The stars behind the camera are just as effective. Everyone and their mothers know that Martin Scorsese is one of the best film makers of all time. There’s just no disputing that. His sweeping camera work has just as much fluidity and energy as the rest of the cast, and the different choices of lenses for certain scenes as another fun layer of creativity to the entire experience. Terrance Winter, the creative mind behind HBO’s hit series Boardwalk Empire (one of my favorite shows), brings his A-game to the table for The Wolf of Wall Street. His dialogue is sharp as a tack and extremely quick. An exceptional instance of his writing is the first time Belfort and Agent Denham first meet on Belfort’s yacht. It’s an amazing word duel that I will never forget. Finally, I need to mention Thelma Schoonmaker’s editing. The intercuts and crazy editing keeps the film feeling kinetic. It’s perfect.

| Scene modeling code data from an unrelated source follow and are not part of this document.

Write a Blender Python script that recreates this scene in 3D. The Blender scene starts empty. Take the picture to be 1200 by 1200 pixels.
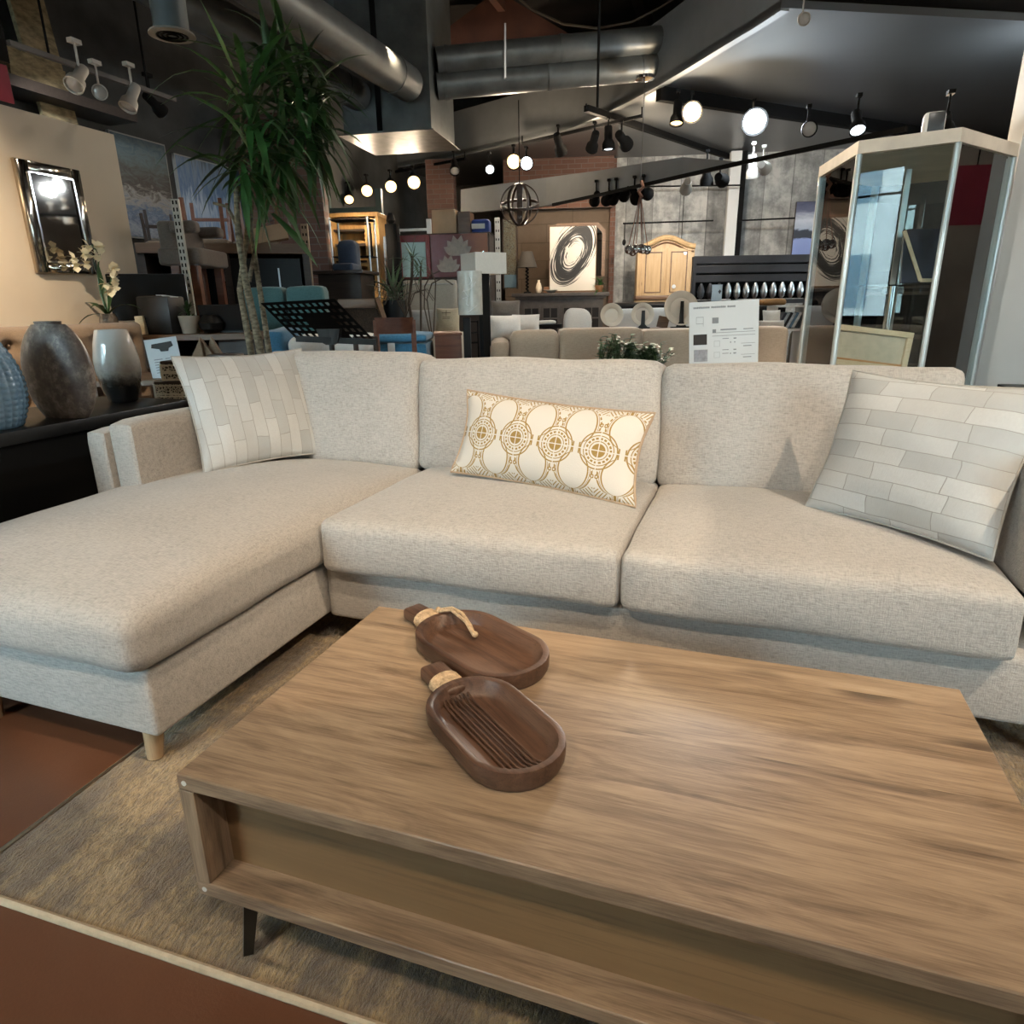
import bpy, bmesh, math, random
from mathutils import Vector, Matrix, noise
random.seed(7)
SC = bpy.context.scene
COL = SC.collection
PI = math.pi
# ------------------------------------------------------------------ camera
CAM = Vector((0, 0, 1.08))
FX = Vector((0.95358051, -0.07602919, 0.29138252))      # not axes of the world: rows filled below
F_PX = 778.0
def _n(v): return v.normalized()
def _d(px, py): return _n(Vector((px-600.0, -(py-600.0), -F_PX)))
_up = -_d(640, 3080); _fy = _d(858.7, 337); _fy = _n(_fy - _up*_fy.dot(_up)); _fx = _fy.cross(_up)
ROT = Matrix((_fx, _fy, _up))                          # camera space -> world space
cd = bpy.data.cameras.new('camera'); cam = bpy.data.objects.new('camera', cd); COL.objects.link(cam)
cam.matrix_world = Matrix.Translation(CAM) @ ROT.to_4x4()
cd.sensor_width = 36; cd.lens = F_PX/1200*36; cd.clip_start = .05; cd.clip_end = 200
SC.camera = cam
fw = ROT @ Vector((0, 0, -1)); FH = _n(Vector((fw.x, fw.y, 0)))
def ray(px, py): return ROT @ _d(px, py)
def at(px, py, D):
    r = ray(px, py); return CAM + r*(D/r.dot(FH))
def onz(px, py, z):
    r = ray(px, py); return CAM + r*((z-CAM.z)/r.z)
def onx(px, py, x):
    r = ray(px, py); return CAM + r*(x/r.x)
def zat(px, py, D): return at(px, py, D).z
CY = math.radians(17.78)      # an object with this turn faces the viewer's end of the shop
BY = math.radians(11.2)       # turn of the back wall
def span(x0, x1, y0, y1, D):
    """bottom centre, width and height of something seen between two columns and two rows at depth D"""
    a, b = at(x0, (y0+y1)/2, D), at(x1, (y0+y1)/2, D)
    t, u = at((x0+x1)/2, y0, D), at((x0+x1)/2, y1, D)
    c = (a+b)/2
    return Vector((c.x, c.y, u.z)), (b-a).length, t.z-u.z
# ------------------------------------------------------------------ objects
def tag(o, label=None, cat=None, group=None, kind=None):
    if label: o['label'] = label
    if cat: o['category'] = cat
    if group: o['group'] = group
    if kind: o['kind'] = kind
    return o
def thing(name, label, cat, loc=(0, 0, 0), rz=0, group=None):
    o = bpy.data.objects.new(name, None); COL.objects.link(o)
    o.empty_display_size = .05; o.location = loc; o.rotation_euler = (0, 0, rz)
    return tag(o, label, cat, group)
def children(o): return [c for c in bpy.data.objects if c.parent == o]
def copy_tree(o, parent=None):
    kids = children(o)
    c = o.copy(); COL.objects.link(c)
    if parent: c.parent = parent
    for k in kids: copy_tree(k, c)
    return c
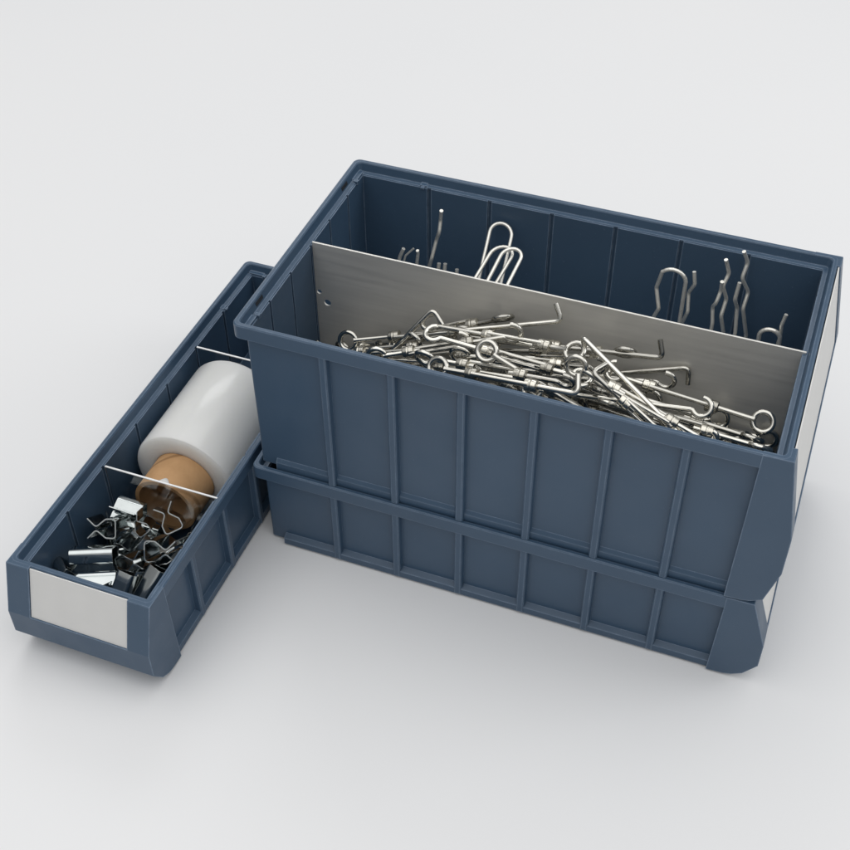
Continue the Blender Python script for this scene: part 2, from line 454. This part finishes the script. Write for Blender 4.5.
# ------------------------------------------------------------------ turnbuckles
BODY = {}
def turnbuckle_meshes(e, h, kind):
    """local x runs from the eye (-) to the hook (+); body is two bars between turned collars"""
    if 'bars' not in BODY:
        b = bmesh.new()
        for s in (-1, 1): tube(b, [(-22, 3.6 * s, 0), (22, 3.6 * s, 0)], 1.75, 10)
        BODY['bars'] = b
        b = bmesh.new()
        lathe(b, [(18.4, 3.4), (19, 4.7), (22.3, 4.9), (22.8, 4.4), (23.6, 4.4), (24, 4.7), (27.2, 4.3), (28, 3.2)], 18)
        BODY['right'] = b
        b = bmesh.new()
        lathe(b, [(-28, 3.2), (-27.2, 4.3), (-24, 4.7), (-23.6, 4.4), (-22.8, 4.4), (-22.3, 4.9), (-19, 4.7), (-18.4, 3.4)], 18)
        BODY['left'] = b
        for k in list(BODY):
            me = bpy.data.meshes.new(k); bmesh.ops.recalc_face_normals(BODY[k], faces=BODY[k].faces)
            for v in BODY[k].verts: v.co *= S
            BODY[k].to_mesh(me); BODY[k].free(); me.materials.append(STEEL if k == 'bars' else SLEEVE)
            for p in me.polygons: p.use_smooth = True
            me.set_sharp_from_angle(angle=R(38)); BODY[k] = me
    key = (e, h, kind)
    if key in BODY: return BODY[key]
    b = bmesh.new()
    xr = -28 - e - 7.0
    tube(b, [(-14, 0, 0), (-28, 0, 0), (-28 - e + 2, 0, 0), (-28 - e - 1.0, 0, 0)], [1.95, 1.95, 1.95, 2.9], 12)
    tube(b, arc((xr, 0, 0), 7.0, 0, 360, 28, 'xz')[:-1], 2.05, 10, closed=True)
    eye = b
    b = bmesh.new()
    if kind == 'L':
        pts = fillet([(14, 0, 0), (28 + h, 0, 0), (28 + h - 3.0, 0, 13.5)], 4.2, 7)
    else:
        c = 28 + h
        pts = [(14, 0, 0), (c - 5, 0, 0)] + fillet([(c - 5, 0, 0), (c, 0, 0), (c + 1.2, 0, -2.6)], 4)[1:-1] + arc((c + 6.0, 0, 2.6), 6.6, 218, 446, 18, 'xz')
    tube(b, pts, 2.0, 12)
    hook = b
    res = []
    for nme, bb in (('eye_bolt', eye), ('hook_bolt', hook)):
        me = bpy.data.meshes.new(nme); bmesh.ops.recalc_face_normals(bb, faces=bb.faces)
        for v in bb.verts: v.co *= S
        bb.to_mesh(me); bb.free(); me.materials.append(STEEL)
        for p in me.polygons: p.use_smooth = True
        me.set_sharp_from_angle(angle=R(50)); res.append(me)
    BODY[key] = res
    return res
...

The Wolf of Wall Street was an excellent film that was one of the most fun times I’ve had watching a movie in a long time. It’s kinetic film making at its finest, and Martin Scorsese once again proves why he is cinematic titan. DiCaprio’s and Hill’s performances solidify their Hollywood talent, and I really want to see this get some recognition at the Oscars in terms of acting, writing, and editing.